Ets Jammais : un autre strip-till de qualité

A la demande de C. Houdayer, agriculteur et entrepreneur de la Mayenne, le constructeur du Loiret a réalisé un strip-tiller différent mais tout aussi efficace. Sur ce modèle, la dent s’apparente plus à celle d’un décompacteur avec une pointe agressive et des ailerons d’une quinzaine de centimètres à l’arrière pour fissurer le sol. Cette dent peut travailler jusqu à 30 cm et est équipée d’un système non-stop. L’autre originalité de cette machine, conçue avant tout pour travailler sur des limons en conditions sèches : les disques ont été remplacés par des rouleaux métalliques inclinés accompagnés au centre d’une roue Farmflex de rappui dont la pression est ajustable. L’objectif est de raffermir directement le travail, casser les mottes et éviter un sol creux afin de semer en un seul passage en attelant le semoir au strip-tiller.
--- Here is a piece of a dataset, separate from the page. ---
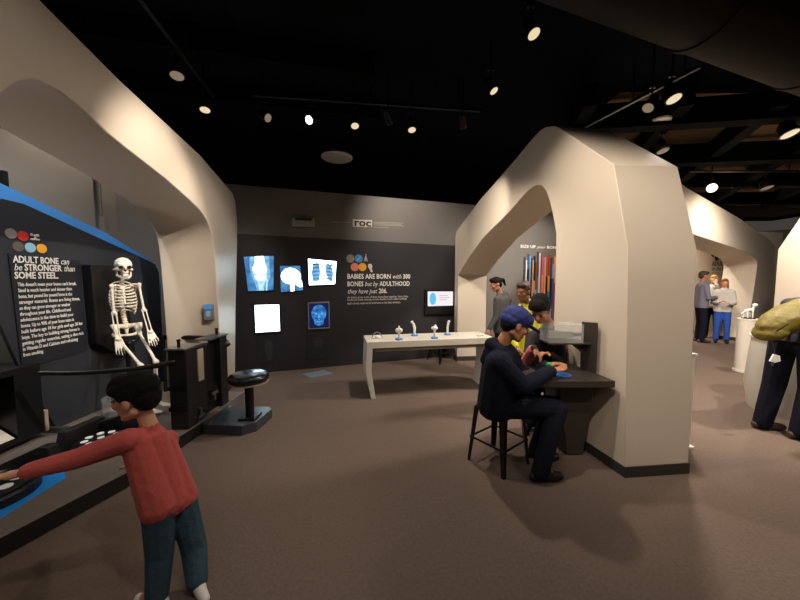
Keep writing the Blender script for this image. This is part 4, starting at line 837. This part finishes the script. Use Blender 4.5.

Pour compléter l’ensemble, l’entrepreneur a installé une trémie de fertilisation à l’avant du tracteur pour également localiser l’engrais starter avec les dents. Aujourd’hui, et avec plus de 200 ha implantés avec ce nouveau combiné, C. Houdayer s’estime très satisfait des premiers résultats. Malgré le sec et des chantiers différents, voire extrêmes, les levées sont très correctes. La demande de puissance est également modérée puisque 150 CV ont suffi dans toutes les situations pour travailler, fertiliser et semer en un seul passage 6 rangs. Il a enfin remarquéque l’engrais mis assez profond n’agit pas immédiatement. Le maïs tend donc à prendre un léger retard au départ par rapport au semis traditionnel. Par contre, dès qu’il atteint 4 feuilles et lorsque les racines doivent arriver dans la zone fertilisée, il rattrape vite son retard et semble même mieux avoir résisté à la période sèche de la mi-juin.